Abel superó el examen del lucerío con nota. Comerciantes y vecinos encantados con esa suerte de faro urbano imantando visitantes de toda Galicia, Adif sin billetes y Vigo haciendo caja. O la Cruz del Castro. Ni dios lo apeó de su postura: no se trataba de un símbolo franquista, sino de una cruz que muchos vigueses consideraban suya porque representaba su religión. Abel sabía que la defensa de la cruz era éxito electoral. Demoliéndola ganaría un puñado de votos de la radicalidad, pero si la mantenía llegaba transversalmente a más más votantes, porque hay muchos católicos de izquierda y de derecha. Impecable razonamiento.

En plena campaña otro joven, Pablo Iglesias, no encontró nada mejor que hacer gilidemagogia con Amancio Ortega, un anciano. Tiene que pagar más impuestos, dijo. En esa labilidad política que lo caracteriza omitió decir aquello que, seguramente, no deja de pensar: Ortega regatea a Hacienda. Amancio se molestó tanto como el elefante sobre cuyo lomo se posa un gorrión. A diferencia de Pablo nunca engañó a nadie: creó su empresa para ganar dinero y, Pisuerga por Valladolid, generar empleo. Si legalmente rebaja impuestos y cerca la metástasis de un enfermo, quién puede reprochárselo.
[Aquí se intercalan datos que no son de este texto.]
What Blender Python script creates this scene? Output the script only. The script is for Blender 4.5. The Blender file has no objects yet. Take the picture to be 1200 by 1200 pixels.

Pues Pablo. Pablo puede. Ese Pablo que prometió Vallecas forever pero abjuró cruzando raudo el Rubicón que separa el barrio del chalet burgués. Resultado: Amancio continúa su camino hacia la leyenda empresarial y Pablo el suyo, pero a la insignificancia política. Picasso dijo a Cela que cuando uno es joven es joven toda la vida. Qué razón. Conozco jóvenes viejos, incluso jóvenes que nacieron casi cadáveres. Y conozco a Lores, a Abel y a Amancio. ¿Abuelitos?¿INSERSO boy´s? Vale ¿Y?